SET TASK — Exactly reproduce the lines that follow.

WORKING DATA —
☆ ☆ ☆ ☆ ☆

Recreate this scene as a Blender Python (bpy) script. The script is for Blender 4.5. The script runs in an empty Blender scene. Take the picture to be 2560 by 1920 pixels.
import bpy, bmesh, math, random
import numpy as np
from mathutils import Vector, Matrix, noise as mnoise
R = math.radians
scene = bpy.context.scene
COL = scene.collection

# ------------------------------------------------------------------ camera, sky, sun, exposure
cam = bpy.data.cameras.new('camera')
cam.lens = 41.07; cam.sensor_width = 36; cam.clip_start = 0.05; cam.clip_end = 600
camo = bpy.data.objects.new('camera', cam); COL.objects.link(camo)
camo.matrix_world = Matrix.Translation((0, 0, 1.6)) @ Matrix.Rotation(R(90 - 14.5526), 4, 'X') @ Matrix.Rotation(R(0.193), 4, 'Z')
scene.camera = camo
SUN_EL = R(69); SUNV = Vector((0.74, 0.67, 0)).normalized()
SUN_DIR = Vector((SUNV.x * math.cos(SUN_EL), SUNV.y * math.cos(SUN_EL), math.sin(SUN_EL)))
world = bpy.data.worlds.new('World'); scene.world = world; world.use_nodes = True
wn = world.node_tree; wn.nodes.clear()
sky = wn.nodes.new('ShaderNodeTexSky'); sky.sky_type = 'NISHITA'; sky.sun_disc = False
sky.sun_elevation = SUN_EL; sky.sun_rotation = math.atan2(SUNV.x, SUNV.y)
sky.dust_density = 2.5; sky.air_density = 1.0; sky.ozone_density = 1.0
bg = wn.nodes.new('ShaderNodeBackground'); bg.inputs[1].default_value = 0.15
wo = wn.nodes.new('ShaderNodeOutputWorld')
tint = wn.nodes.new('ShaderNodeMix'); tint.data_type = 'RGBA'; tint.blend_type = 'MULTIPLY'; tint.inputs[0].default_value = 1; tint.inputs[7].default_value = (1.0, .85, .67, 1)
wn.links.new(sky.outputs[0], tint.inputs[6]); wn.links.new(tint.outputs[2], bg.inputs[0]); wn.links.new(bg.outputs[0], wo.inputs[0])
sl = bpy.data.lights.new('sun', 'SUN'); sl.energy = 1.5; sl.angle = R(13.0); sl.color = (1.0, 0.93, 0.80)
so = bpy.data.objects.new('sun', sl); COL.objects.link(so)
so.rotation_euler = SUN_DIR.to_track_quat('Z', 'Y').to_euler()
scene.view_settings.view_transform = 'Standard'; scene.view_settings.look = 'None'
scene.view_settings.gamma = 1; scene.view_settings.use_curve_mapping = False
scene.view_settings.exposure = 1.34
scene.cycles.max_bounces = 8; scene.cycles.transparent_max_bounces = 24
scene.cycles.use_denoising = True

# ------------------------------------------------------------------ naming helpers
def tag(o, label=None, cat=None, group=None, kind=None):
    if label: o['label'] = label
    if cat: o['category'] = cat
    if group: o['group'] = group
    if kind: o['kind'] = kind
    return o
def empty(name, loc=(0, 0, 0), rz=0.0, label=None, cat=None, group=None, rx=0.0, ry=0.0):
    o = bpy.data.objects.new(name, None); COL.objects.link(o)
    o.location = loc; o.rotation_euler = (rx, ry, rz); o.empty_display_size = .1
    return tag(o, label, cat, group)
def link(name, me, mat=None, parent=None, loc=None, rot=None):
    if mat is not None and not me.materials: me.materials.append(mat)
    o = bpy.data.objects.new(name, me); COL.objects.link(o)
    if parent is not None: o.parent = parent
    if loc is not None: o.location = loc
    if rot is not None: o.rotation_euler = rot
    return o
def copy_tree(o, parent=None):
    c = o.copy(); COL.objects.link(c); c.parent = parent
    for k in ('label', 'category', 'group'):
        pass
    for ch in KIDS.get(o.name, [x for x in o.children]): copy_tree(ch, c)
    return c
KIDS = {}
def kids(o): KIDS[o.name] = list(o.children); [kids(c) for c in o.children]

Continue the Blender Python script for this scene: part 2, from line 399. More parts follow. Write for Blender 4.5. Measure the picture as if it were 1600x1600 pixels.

☆ ☆ ☆ ☆ ☆

TASK OUTPUT —
Recreate this scene as a Blender Python (bpy) script. The script is for Blender 4.5. The script runs in an empty Blender scene. Take the picture to be 2560 by 1920 pixels.
import bpy, bmesh, math, random
import numpy as np
from mathutils import Vector, Matrix, noise as mnoise
R = math.radians
scene = bpy.context.scene
COL = scene.collection

# ------------------------------------------------------------------ camera, sky, sun, exposure
cam = bpy.data.cameras.new('camera')
cam.lens = 41.07; cam.sensor_width = 36; cam.clip_start = 0.05; cam.clip_end = 600
camo = bpy.data.objects.new('camera', cam); COL.objects.link(camo)
camo.matrix_world = Matrix.Translation((0, 0, 1.6)) @ Matrix.Rotation(R(90 - 14.5526), 4, 'X') @ Matrix.Rotation(R(0.193), 4, 'Z')
scene.camera = camo
SUN_EL = R(69); SUNV = Vector((0.74, 0.67, 0)).normalized()
SUN_DIR = Vector((SUNV.x * math.cos(SUN_EL), SUNV.y * math.cos(SUN_EL), math.sin(SUN_EL)))
world = bpy.data.worlds.new('World'); scene.world = world; world.use_nodes = True
wn = world.node_tree; wn.nodes.clear()
sky = wn.nodes.new('ShaderNodeTexSky'); sky.sky_type = 'NISHITA'; sky.sun_disc = False
sky.sun_elevation = SUN_EL; sky.sun_rotation = math.atan2(SUNV.x, SUNV.y)
sky.dust_density = 2.5; sky.air_density = 1.0; sky.ozone_density = 1.0
bg = wn.nodes.new('ShaderNodeBackground'); bg.inputs[1].default_value = 0.15
wo = wn.nodes.new('ShaderNodeOutputWorld')
tint = wn.nodes.new('ShaderNodeMix'); tint.data_type = 'RGBA'; tint.blend_type = 'MULTIPLY'; tint.inputs[0].default_value = 1; tint.inputs[7].default_value = (1.0, .85, .67, 1)
wn.links.new(sky.outputs[0], tint.inputs[6]); wn.links.new(tint.outputs[2], bg.inputs[0]); wn.links.new(bg.outputs[0], wo.inputs[0])
sl = bpy.data.lights.new('sun', 'SUN'); sl.energy = 1.5; sl.angle = R(13.0); sl.color = (1.0, 0.93, 0.80)
so = bpy.data.objects.new('sun', sl); COL.objects.link(so)
so.rotation_euler = SUN_DIR.to_track_quat('Z', 'Y').to_euler()
scene.view_settings.view_transform = 'Standard'; scene.view_settings.look = 'None'
scene.view_settings.gamma = 1; scene.view_settings.use_curve_mapping = False
scene.view_settings.exposure = 1.34
scene.cycles.max_bounces = 8; scene.cycles.transparent_max_bounces = 24
scene.cycles.use_denoising = True

# ------------------------------------------------------------------ naming helpers
def tag(o, label=None, cat=None, group=None, kind=None):
    if label: o['label'] = label
    if cat: o['category'] = cat
    if group: o['group'] = group
    if kind: o['kind'] = kind
    return o
def empty(name, loc=(0, 0, 0), rz=0.0, label=None, cat=None, group=None, rx=0.0, ry=0.0):
    o = bpy.data.objects.new(name, None); COL.objects.link(o)
    o.location = loc; o.rotation_euler = (rx, ry, rz); o.empty_display_size = .1
    return tag(o, label, cat, group)
def link(name, me, mat=None, parent=None, loc=None, rot=None):
    if mat is not None and not me.materials: me.materials.append(mat)
    o = bpy.data.objects.new(name, me); COL.objects.link(o)
    if parent is not None: o.parent = parent
    if loc is not None: o.location = loc
    if rot is not None: o.rotation_euler = rot
    return o
def copy_tree(o, parent=None):
    c = o.copy(); COL.objects.link(c); c.parent = parent
    for k in ('label', 'category', 'group'):
        pass
    for ch in KIDS.get(o.name, [x for x in o.children]): copy_tree(ch, c)
    return c
KIDS = {}
def kids(o): KIDS[o.name] = list(o.children); [kids(c) for c in o.children]

Continue the Blender Python script for this scene: part 2, from line 399. More parts follow. Write for Blender 4.5. Measure the picture as if it were 1600x1600 pixels.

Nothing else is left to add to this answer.